*RAW RECORDS*.
=======
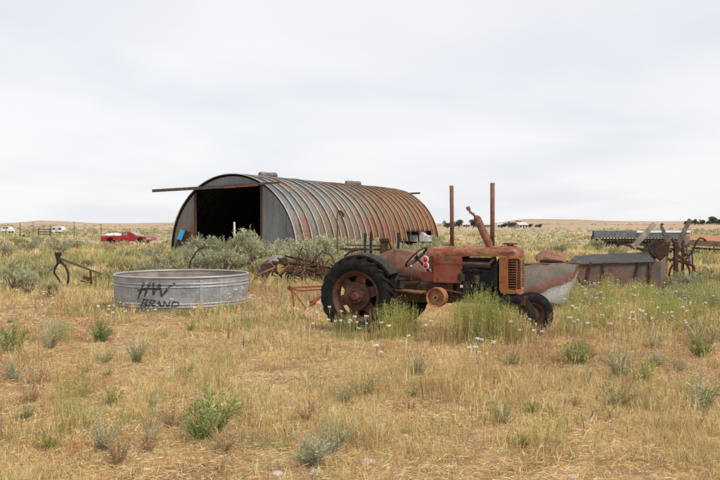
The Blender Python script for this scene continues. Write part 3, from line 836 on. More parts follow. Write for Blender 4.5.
mb = MB(); mb.beam((1.13, -0.2235, 1.20), (1.59, -0.2235, 1.20), 0.006, 0.008); mb.build('panel_seam', 'rust', sp)
# radiator shell with rounded lower corners, open front with louvres
def shell():
    b = MB()
    side = [(2.24, 0.80), (2.27, 0.745), (2.33, 0.73), (2.50, 0.735), (2.525, 0.775), (2.527, 0.80), (2.39, 0.81), (2.385, 1.05), (2.39, 1.285), (2.53, 1.295), (2.53, 1.33), (2.24, 1.33)]
    for y0, y1 in ((-0.255, -0.225), (0.225, 0.255)):
        n = len(side)
        vs = [(x, y0, z) for x, z in side] + [(x, y1, z) for x, z in side]
        b.add(vs, [list(range(n)), list(range(n, 2 * n))[::-1]] + [(i, (i + 1) % n, n + (i + 1) % n, n + i) for i in range(n)])
    b.box((2.50, 0, 0.77), (0.06, 0.449, 0.07)); b.box((2.51, 0, 1.325), (0.05, 0.449, 0.06)); b.box((2.523, 0, 1.045), (0.045, 0.05, 0.48))
    return b.build('radiator_shell', 'orange', tractor, bevel=0.010)
rs = shell()
mb = MB()
for k in range(11):
    z = 0.835 + k * 0.042
    for s_ in (-1, 1): mb.box((2.518, s_ * 0.128, z), (0.022, 0.204, 0.010), Euler((0, R(10), 0)))
mb.build('grille_bars', 'rust_dark', rs)
for s_ in (-1, 1):                                   # louvres wrap round the corner of the shell
    mb = MB()
    for k in range(12): mb.box((2.456, s_ * 0.240, 0.826 + k * 0.0395), (0.142, 0.022, 0.009))
    mb.box((2.526, s_ * 0.243, 1.045), (0.012, 0.014, 0.47))
    mb.build('side_louvres', 'orange', rs)
mb = MB(); mb.box((2.40, 0, 1.04), (0.10, 0.445, 0.53)); mb.build('radiator_core', 'iron_black', tractor)
mb = MB(); mb.tube([(2.23, 0, 1.05), (2.20, 0, 1.05)], 0.05, 12)
for k in range(4):
    mb.box((2.215, 0.11 * math.cos(k * math.pi / 2), 1.05 + 0.11 * math.sin(k * math.pi / 2)), (0.012, 0.16 if k % 2 == 0 else 0.05, 0.05 if k % 2 == 0 else 0.16))
mb.build('fan', 'iron_black', tractor)
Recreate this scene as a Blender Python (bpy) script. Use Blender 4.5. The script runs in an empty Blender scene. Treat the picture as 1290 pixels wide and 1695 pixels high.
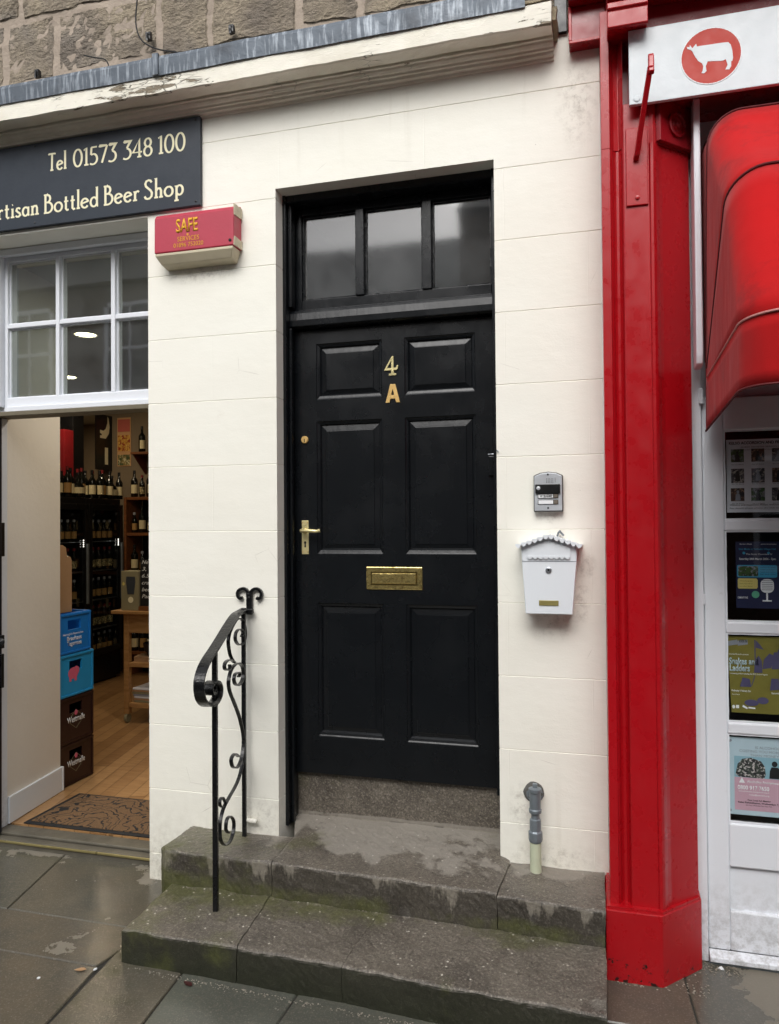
import bpy, bmesh, math, random
from mathutils import Vector, Matrix, noise
random.seed(7)
S = bpy.context.scene
C = S.collection
R = math.radians

# ---------------------------------------------------------------- camera
YAW, PITCH, ROLL = 15.37072273, 0.87200869, -0.44205155
cy, sy = math.cos(R(YAW)), math.sin(R(YAW)); cp, sp = math.cos(R(PITCH)), math.sin(R(PITCH)); cr, sr = math.cos(R(ROLL)), math.sin(R(ROLL))
fw = Vector((-sy*cp, cy*cp, sp)); rt0 = Vector((cy, sy, 0)); up0 = Vector((sy*sp, -cy*sp, cp))
rt = rt0*cr + up0*sr; up = up0*cr - rt0*sr
cam = bpy.data.cameras.new('camera'); co = bpy.data.objects.new('camera', cam); C.objects.link(co)
co.matrix_world = Matrix(((rt.x, up.x, -fw.x, 0.0), (rt.y, up.y, -fw.y, -3.17994), (rt.z, up.z, -fw.z, 1.67959), (0, 0, 0, 1)))
cam.sensor_fit = 'HORIZONTAL'; cam.sensor_width = 36; cam.lens = 1250/1290*36; cam.clip_start = .05; cam.clip_end = 500
S.camera = co

# ---------------------------------------------------------------- sky, sun, exposure
w = bpy.data.worlds.new('World'); S.world = w; w.use_nodes = True
nt = w.node_tree; bg = nt.nodes['Background']
sky = nt.nodes.new('ShaderNodeTexSky'); sky.sky_type = 'NISHITA'; sky.sun_disc = False
sky.sun_elevation = R(43); sky.sun_rotation = R(179); sky.air_density = 1.0; sky.dust_density = 4; sky.ozone_density = 1
hs = nt.nodes.new('ShaderNodeHueSaturation'); hs.inputs['Saturation'].default_value = .22
nt.links.new(sky.outputs[0], hs.inputs['Color']); nt.links.new(hs.outputs[0], bg.inputs[0]); bg.inputs[1].default_value = .15
sun = bpy.data.lights.new('sun', 'SUN'); sun.energy = 1.0; sun.angle = R(45); sun.color = (1, .985, .965)
so = bpy.data.objects.new('sun', sun); C.objects.link(so)
so.rotation_euler = (-Vector((.02, -.9, .85))).to_track_quat('-Z', 'Y').to_euler()
S.view_settings.view_transform = 'Standard'; S.view_settings.look = 'None'; S.view_settings.gamma = 1
S.view_settings.exposure = 0.46

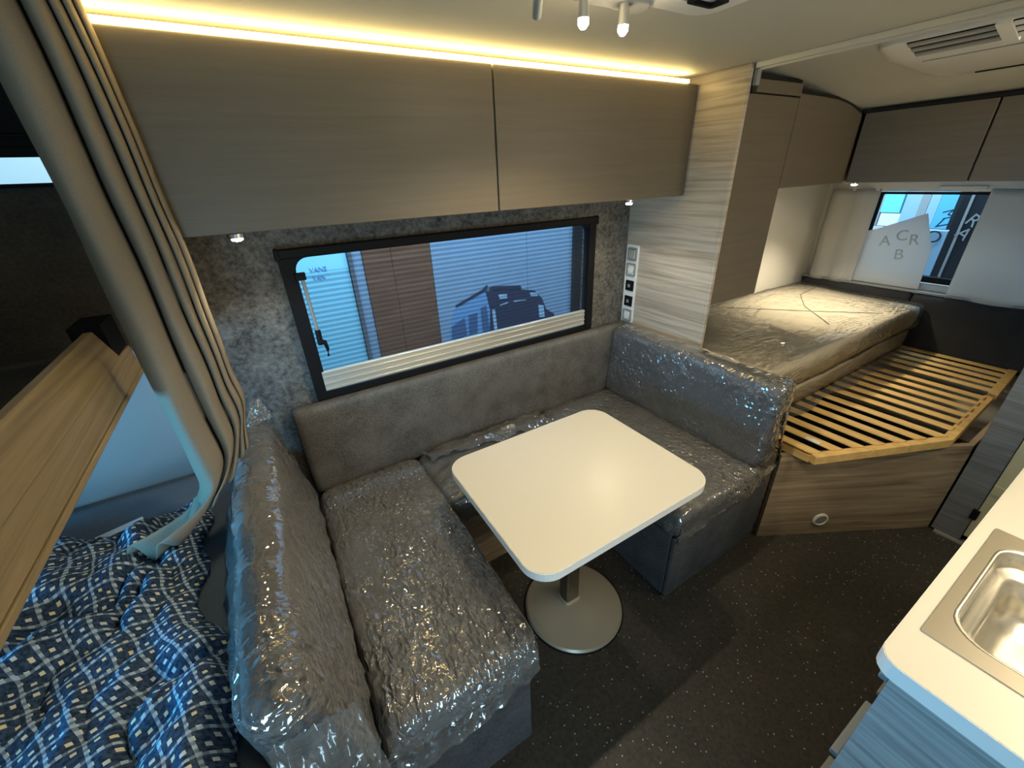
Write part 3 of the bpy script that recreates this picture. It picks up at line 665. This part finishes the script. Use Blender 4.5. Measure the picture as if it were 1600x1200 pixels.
gt = MB().grid(lambda u, v: (3.365 + .06 * v + .008 * math.sin(u * 17), .803 + .093 * u * (1 - .4 * v) - .015 * v, .815 - .24 * u - .05 * v + .015 * noise.noise(Vector((u * 8, v * 5, 2)))), 20, 8)
obj('wrap_end', gt, 'wrap', m2, smooth=True)
# pencil lines printed on the ticking
for k_, pts in enumerate((((2.38, 1.45), (2.71, 1.12), (2.99, .84)), ((2.57, .93), (2.80, 1.17), (3.03, 1.31), (3.31, 1.35)))):
    obj('seam_line', MB().tube([(x, y, .8165 + .018 * max(0, (y - 1.137) / .358) + .004 * math.sin(x * 5)) for x, y in pts], .0022, 6), 'grey_plastic', m2)

# ------------------------------------------------------------------ dinette
wc = tag(obj('wall_cushion', pillow(-.05, 1.685, 1.557, 1.622, .44, .842, .02, .025, .004), 'fabric_wall', smooth=True), 'long dark grey backrest cushion on the wall under the window', 'cushion')
bl = thing('bench_base', 'grey upholstered base of the left dinette bench', 'bench', (.15, 1.0, 0), 'dinette bench bases')
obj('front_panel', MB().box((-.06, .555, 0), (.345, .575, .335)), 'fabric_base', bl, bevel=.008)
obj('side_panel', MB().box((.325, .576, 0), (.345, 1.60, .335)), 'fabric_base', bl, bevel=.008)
obj('top_board', MB().box((-.06, .577, .318), (.324, 1.60, .338)), 'bedwood', bl)
br = thing('bench_base', 'grey upholstered base of the right dinette bench next to the bed', 'bench', (1.4, 1.0, 0), 'dinette bench bases')
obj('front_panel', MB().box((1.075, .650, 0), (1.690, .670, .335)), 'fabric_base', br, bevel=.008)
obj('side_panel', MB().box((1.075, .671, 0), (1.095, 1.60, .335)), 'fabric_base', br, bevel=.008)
obj('top_board', MB().box((1.096, .672, .318), (1.690, 1.60, .338)), 'bedwood', br)
bm_ = thing('bench_base', 'dark wood base of the middle bench behind the table', 'bench', (.7, 1.3, 0), 'dinette bench bases')
obj('front_panel', MB().box((.346, 1.215, 0), (1.074, 1.235, .335)), 'bedwood', bm_)
obj('top_board', MB().box((.346, 1.236, .318), (1.074, 1.60, .338)), 'bedwood', bm_)
def cushion(label, dims, r, wrapm, fab='fabric', puff=.012, shape=None, nz=.012, nscale=11, seed=1, grow=.006, name='seat_cushion', group='wrapped seat cushions', res=.018):
    c = tag(obj(name, pillow(*dims, r, .03, puff, shape), fab, smooth=True), label, 'cushion', group)
    obj('plastic_wrap', pillow(*dims, r, res, puff, shape, grow, nz, nscale, seed), wrapm, c, smooth=True)
    return c
cL = cushion('grey seat cushion of the left bench under crumpled shiny plastic', (-.045, .378, .568, 1.552, .342, .468), .035, 'wrap_seat', puff=.010, nz=.006, nscale=12, seed=2)
cM = cushion('grey seat cushion under the window behind the table in clear plastic', (.386, 1.068, 1.19, 1.552, .342, .468), .035, 'wrap', puff=.012, nz=.014, nscale=9, seed=4)
cR = cushion('grey seat cushion of the right bench beside the bed in clear plastic', (1.076, 1.600, .645, 1.552, .342, .465), .035, 'wrap', puff=.012, nz=.012, nscale=9, seed=7)
def lean_left(q, u):
    q = q.copy(); t = (q.z - .47) / .39; q.x -= .075 * t; return q
bkL = cushion('left grey backrest cushion in plastic beside the bunk, lit blue on top', (-.158, -.056, .505, 1.545, .472, .858), .04, 'wrap', 'fabric', .008, lean_left, .012, 8, 9, .006, 'back_cushion', 'wrapped back cushions')
def lean_right(q, u):
    q = q.copy(); t = (q.z - .47) / .37; q.x += .035 * t; return q
bkR = cushion('right grey backrest cushion tinted as if daylit, in plastic between bench and bed', (1.535, 1.645, .648, 1.548, .472, .840), .03, 'wrap', 'fabric_daylit', .006, lean_right, .010, 8, 13, .006, 'back_cushion', 'wrapped back cushions')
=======
*WHAT THE EXERCISE ASKS*. Output exactly those lines that lie from the line with "1.60, .335)), 'fabric_base', bl, bevel=.008)" through the line with "(1.690, .670, .335)), 'fabric_base', br, bevel=.008)", with both of those lines included.

*EXERCISE OUTPUT*.
obj('side_panel', MB().box((.325, .576, 0), (.345, 1.60, .335)), 'fabric_base', bl, bevel=.008)
obj('top_board', MB().box((-.06, .577, .318), (.324, 1.60, .338)), 'bedwood', bl)
br = thing('bench_base', 'grey upholstered base of the right dinette bench next to the bed', 'bench', (1.4, 1.0, 0), 'dinette bench bases')
obj('front_panel', MB().box((1.075, .650, 0), (1.690, .670, .335)), 'fabric_base', br, bevel=.008)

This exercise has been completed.